İTÜ’den bir Zırhlı Tren okuru

Bugünlerde yaşadığımız önemli sorunlardan birisi de öğrenci olup çalışma durumudur. Bu, özellikle Meslek Liselerinde başlayan ve adına staj denilen, günümüzde işi öğrenmekten ve tecrübelemekten ziyade, emek gücü sömürüsü diyebileceğimiz bir süreç ile karşımıza çıktı. Son yıllarda; özellikle barınma, ulaşım ve temel maliyetlerin arttığı bu dönemde en önemli sorunlardan birisi de ihtiyaçların artan maliyetleri ve yükselen enflasyon canavarının karşısında ögrencilerin çalışmak zorunda olmasıdır. Özellikle devletin ve özel işletmelerin burslarının yetersiz kaldığı, ailelerin ekonomik olarak cevap veremediği, üstüne üstük eğitim materyallerinin, yemekhane ve kantin fiyatlarının yükselmesi ile birlikte öğrenciler ihtiyaçlarını karşılamak için çalışmak zorunda kaldılar ve kalmaya devam ediyorlar. TÜİK verilerine göre halihazırda örgün eğitim gören öğrencilerin %37’si çalışmak zorunda kalmaktadır. 

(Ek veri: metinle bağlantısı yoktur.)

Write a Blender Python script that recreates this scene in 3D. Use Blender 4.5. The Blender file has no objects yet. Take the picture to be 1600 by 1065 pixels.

Öğrencilerin çalışması öğrencilere yaramıyor; peki kime yarıyor?

Öğrenciler çalıştıkları yerlerden kazandığı ücretler ile hayatlarını idame ettirmeye çalışırken elbette bundan yararlanan ve de pastanın en büyük payını götüren taşeron şirketler mevcut. Örneğin bugün öğrencilerin çoğunun tercih ettiği ve çalıştığı işler genelde hizmet sektöründen oluşmaktadır. Bu taşeron firmalar belli bir ücret karşılığında günlük olarak sizi otellere, kafelere ve organizasyonlara kiralayabilir, o gün sizin için aldıkları ücretin yalnızca yarısını size öderler; yani 5 yıldızlı otellerin o süslü kapılarının ardında veya ihtişamlı kafelerin mutfaklarında ve salonlarında size hizmet eden garsonların bir kısmının yarın sabah derse yetişmek gibi bir kaygısı vardır. Bu durumun en vahim örneklerinden birisi küçük şehirlerde yaşayan ve çalışmak zorunda olan öğrencilerin aldıkları ücretlerdir. Burada yaşayan ve çalışmak zorunda olan öğrenciler, saatlik ücretleri 2 simit parasına tekabül etmeyen ücretler ile çalışmak zorunda bırakılmaktadır. Hem eğitim politikalarının yetersizliği yüzünden, hem de işverenlerin maliyeti düşürmek için, kendilerinin kıskacında kalan öğrencilerin önümüzdeki süreçlerlerde daha fazla çalışmak durumunda kalacağı su götürmez bir gerçektir. 

Ne yapmalı? 

Öğrencilerin çalışmak zorunda kalmasının en büyük sebebi, elbette giderlerinin fazla olması durumudur. Halbuki bu “giderler”, birer haktır. Üniversitedeki bir öğrenci ulaşıma, beslenmeye ve barınmaya harcama yapmazsa, mevcut koşullarda geçinebilir ve hayatını idame ettirebilir. Eğer okullar kendi kantinlerini özelleştirmezler ise, barınmayı karşılayacak yeterli miktarda yurt yapılır ve de ulaşımın merkezi bir sistem ile ücretsiz olması sağlanabilirse bugün bilim üretmesini beklediğimiz öğrenciler bilim üretebilirler.